Mais à l’ombre des cellules, plus de règlement. Trois détenus pour 9 mètres carrés : des petites frappes mélangées avec des gros bras ou des mystiques, victimes d’apparitions au contact d’imams autoproclamés. En théorie, le service ­pénitentiaire se charge d’observer et de renseigner. « Facile à dire, il faudrait déjà être formé pour cela. Parfois, on retrouve des livres lors des fouilles de cellule, mais on ne peut pas vous dire si ce sont des textes qui poussent à faire le djihad ou non », lâche, désemparé, un surveillant.

En prison, les petites frappes rencontrent des caïds, et les radicaux ciblent les jeunes sans parloirs

Dix aumôniers catholiques se partagent les visites et les cultes, et seulement cinq musulmans. Mohamed Loueslati, aumônier musulman en charge de 20 établissements pénitentiaires et de 6 000 détenus, estime pourtant, dans « L’islam en prison », que « la population issue de l’immigration représente plus de la moitié de la population carcérale globale, voire les deux tiers dans certains établissement, alors qu’à l’échelle nationale, ce chiffre ne dépasse pas 8 % ».

Des chiffres invérifiables, souligne Stéphane Scotto. « Nous ne sommes pas en Angleterre où les détenus indiquent leur religion à leur arrivée : le fichage est interdit en France. Mon seul indicateur est le nombre d’inscrits au ramadan : 1 000 l’été dernier. » Pour 2 300 pensionnaires…
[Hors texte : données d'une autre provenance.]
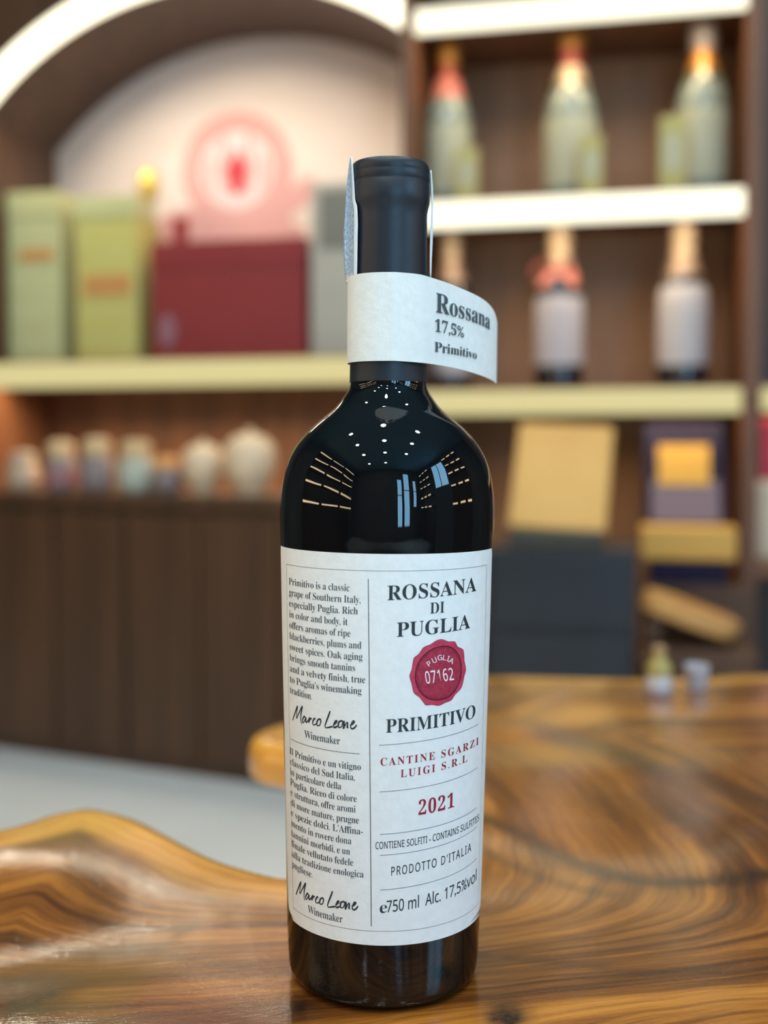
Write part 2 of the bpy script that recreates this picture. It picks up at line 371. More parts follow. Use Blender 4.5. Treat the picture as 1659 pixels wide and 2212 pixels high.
# ---------------------------------------------------------------- goods in the arched bay
M['lime'] = noise_tint(mat('lime_carton', (0.45, 0.46, 0.13), 0.5), (0.52, 0.45, 0.12), (0.54, 0.50, 0.16), (1, 1, 3), 6.0)
M['lime_grey'] = noise_tint(mat('sage_carton', (0.4, 0.45, 0.2), 0.5), (0.50, 0.48, 0.23), (0.54, 0.54, 0.27), (1, 1, 3), 6.0)
M['olive_side'] = mat('carton_olive_side', (0.28, 0.2, 0.06), 0.5); M['orange_print'] = mat('orange_print', (0.55, 0.25, 0.07), 0.5)
M['gold'] = mat('gold_foil', (0.62, 0.44, 0.10), 0.3, 0.5); M['maroon'] = noise_tint(mat('maroon_carton', (0.25, 0.015, 0.02), 0.45), (0.22, 0.011, 0.016), (0.25, 0.016, 0.020), (1, 1, 1), 5.0)
M['mauve'] = mat('mauve_print', (0.27, 0.12, 0.15), 0.5); M['taupe'] = noise_tint(mat('taupe_carton', (0.33, 0.3, 0.25), 0.5), (0.42, 0.38, 0.30), (0.47, 0.43, 0.36), (1, 1, 1), 5.0)
M['taupe_dark'] = mat('taupe_dark_band', (0.18, 0.17, 0.14), 0.5)
zs = LS[1] - .001
def carton(name, px0, px1, ytop, d, depth, label, m, cat='box', group=None, z=None, zref=None):
    z = zs if z is None else z
    u0, u1 = max(wu(px0, d), uL + .004), wu(px1, d); h = wz((px0+px1)/2, ytop, d) - z
    t = wall_thing(name, label, cat, (u0+u1)/2, d, z, 0, group); w = (u1-u0)/2
    box('body', t, m, -w, w, 0, depth, 0, h, .003)
    return t, w, h
t, w, h = carton('tall_carton', 14, 134, 416, .09, .10, 'sage green tall carton at the outer end of the arched shelf', M['lime_grey'], group='tall green cartons under the arch')
box('printed_band', t, M['orange_print'], -w*.55, w*.75, -.0015, .0005, h*.60, h*.67, 0); box('lid', t, M['lime_grey'], -w-.0015, w+.0015, -.002, .102, h*.86, h+.002, .002)
t, w, h = carton('tall_carton', 168, 300, 424, .09, .10, 'yellow-green tall carton with orange band beside the maroon box', M['lime'], group='tall green cartons under the arch')
box('printed_band', t, M['orange_print'], -w*.75, w*.8, -.0015, .0005, h*.40, h*.53, 0); box('lid', t, M['lime_grey'], -w-.0015, w+.0015, -.002, .102, h*.88, h+.002, .002)
# slim bottle with gold stopper behind the green carton
u = wu(298, .16); z1 = wz(298, 348, .16); H = z1 - zs
t = wall_thing('gold_topped_bottle', 'slim olive bottle with a gold stopper behind the yellow-green carton', 'bottle', u, .235, zs)
lathe_obj('body', [(.030, 0), (.032, .006), (.032, H*.6), (.024, H*.7), (.012, H*.78), (.012, H*.84)], M['olive_side'], t, 28)
lathe_obj('stopper', [(.012, H*.84), (.020, H*.85), (.027, H*.9), (.024, H*.96), (.012, H)], M['gold'], t, 28)
t, w, h = carton('gift_box', 330, 660, 519, .08, .13, 'wide maroon gift box standing under the round emblem', M['maroon'])
box('lid', t, M['maroon'], -w-.002, w+.002, -.002, .132, h*.80, h+.002, .003)
q = [( -.9*w + .11*w*2*(.5+.5*math.cos(a)), .02 + .075*(.5+.5*math.sin(a))) for a in np.linspace(0, 2*math.pi, 28, endpoint=False)]
mesh_obj('printed_mark', [(x, -.0012, zz + .01) for x, zz in q], [tuple(range(28))], M['mauve'], t)
box('back_flap', t, M['maroon'], -w, -w*.78, .125, .130, h, h*1.32, .001)
t, w, h = carton('tall_carton', 672, 770, 392, .09, .10, 'grey-taupe tall carton half hidden by the bottle neck', M['taupe'])
box('printed_band', t, M['taupe_dark'], -w*.6, w, -.0015, .0005, h*.62, h*.95, 0)

# ---------------------------------------------------------------- bottles on the right shelves
G_OLIVE = mat('glass_olive', (0.10, 0.11, 0.06), 0.08, coat=.3); G_DARK = mat('glass_dark', (0.012, 0.013, 0.018), 0.06, coat=.3); G_TEAL = mat('glass_teal', (0.20, 0.24, 0.20), 0.1, coat=.3)
L_SAGE = mat('label_sage', (0.42, 0.42, 0.30), 0.6); L_CREAM = mat('label_cream', (0.5, 0.46, 0.3), 0.6); L_LAV = mat('label_lavender', (0.42, 0.38, 0.40), 0.6)
F_GOLD = mat('foil_orange_gold', (0.55, 0.25, 0.05), 0.35, .4); F_RED = mat('foil_dull_red', (0.30, 0.05, 0.03), 0.4, .2); F_BEIGE = mat('foil_beige', (0.5, 0.38, 0.25), 0.4, .2); F_TAUPE = mat('foil_taupe', (0.25, 0.17, 0.12), 0.4, .2)
R_PINK = mat('ribbon_coral', (0.55, 0.16, 0.12), 0.6); F_WHITE = mat('foil_silver_white', (0.6, 0.5, 0.42), 0.35, .3); C_YEL = mat('card_yellow', (0.50, 0.42, 0.14), 0.6)
def fizz(px, ytop, wpx, d, zb, label, glass, lab, foils, group, lab_range=(.10, .50)):
    u = wu(px, d); H = min(wz(px, ytop, d), (RA[1] if zb > RB[0] else RB[1]) - .026) - zb; p = WO + WU*u + WD*d; r = wpx * (p.y / FPX) / 2
    t = wall_thing('champagne_bottle', label, 'bottle', u, d, zb, 0, group)
    pr = [(r*.9, 0), (r, H*.015), (r, H*.50), (r*.96, H*.55), (r*.80, H*.64), (r*.58, H*.73), (r*.46, H*.79), (r*.42, H*.84)]
    zz = np.linspace(0, H*.84, 34); rr = pchip([q[1] for q in pr], [q[0] for q in pr], zz)
    R = lambda z: float(np.interp(z, zz, rr))
    lathe_obj('glass_body', list(zip(rr, zz)), glass, t, 32)
    z0, z1 = H*lab_range[0], H*lab_range[1]
    v = []; f = []
    for i in range(9):
        for k in range(17):
            a = math.radians(-75 + 150*k/16); z = z0 + (z1-z0)*i/8; q = R(z) + .0006; v.append((q*math.sin(a), -q*math.cos(a), z))
    for i in range(8):
        for k in range(16): f.append((i*17+k, i*17+k+1, (i+1)*17+k+1, (i+1)*17+k))
    mesh_obj('label', v, f, lab, t, smooth=True)
    n = len(foils); z0 = H*.66
    cuts = [H*.66] + [c*H for c, _ in foils]
    for i, (c, m) in enumerate(foils):
        za, zb2 = cuts[i], cuts[i+1]; q = []
        for j in range(9):
            z = za + (zb2-za)*j/8
            rad = max(R(z) + .001, r*.42) if z < H*.84 else r*.42
            if z > H*.86: rad = r*.5
            if z > H*.97: rad = r*.5*math.sqrt(max(.02, 1-((z-H*.97)/(H*.03))**2))
            q.append((rad, z))
        lathe_obj('foil_capsule' if i == n-1 else 'foil_collar', q, m, t, 32, i == n-1)
    return t, r, H
gB = 'bottles on the upper bottle shelf'; gC = 'bottles on the middle bottle shelf'
zB, zC = RB[1] - .001, RC[1] - .001
fizz(966, 92, 100, .15, zB, 'bottle with an orange-gold cap over a red collar, beside the cabinet post', G_TEAL, L_SAGE, [(.78, R_PINK), (.86, F_RED), (1, F_GOLD)], gB)
fizz(1228, 66, 112, .15, zB, 'bottle with an orange-red cap in the middle of the upper shelf', G_TEAL, L_SAGE, [(.70, G_OLIVE), (.80, F_BEIGE), (.9, F_RED), (1, F_GOLD)], gB)
fizz(1508, 28, 112, .15, zB, 'bottle with a silver-white cap and gold collar beside the post', G_TEAL, L_SAGE, [(.72, G_OLIVE), (.84, F_GOLD), (1, F_WHITE)], gB)
fizz(974, 492, 88, .15, zC, 'brown-topped bottle on the middle shelf half hidden behind the neck tag', G_DARK, L_LAV, [(.80, F_TAUPE), (1, F_BEIGE)], gC)
t, r, H = fizz(1207, 482, 104, .13, zC, 'dark bottle with a coral ribbon bow and pale label', G_DARK, L_LAV, [(.72, R_PINK), (.8, F_TAUPE), (1, F_BEIGE)], gC, (.14, .55))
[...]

Cinq mois avant les premiers attentats à Paris, le directeur bouscule déjà les codes carcéraux. Il crée une « unité de prévention du prosélytisme ». Les détenus ­incarcérés pour des actes en lien avec des entreprises terroristes sont regroupés. On imagine un Guantanamo à la française, hypersurveillé.

Le fantasme fait couler beaucoup d’encre. « L’objectif était simple, éviter la pression de ces individus considérés comme nocifs pour le reste de la population. C’est-à-dire l’endoctrinement », se justifie Scotto.

En ­apparence, rien ne diffère dans le quartier où ils sont regroupés. Un couloir central, avec de part et d’autre des barreaux en fer jaune, compose l’entrée. D’un côté, la coursive sud ; de l’autre, la coursive nord. Et la même odeur de réfectoire qui se dégage des vieux carreaux. Portiques de sécurité, boxes réservés aux ­visites des avocats, filets de sécurité pour éviter les chutes accidentelles ou volontaires, ­cellules alignées à intervalles réguliers, portes closes, tout est identique.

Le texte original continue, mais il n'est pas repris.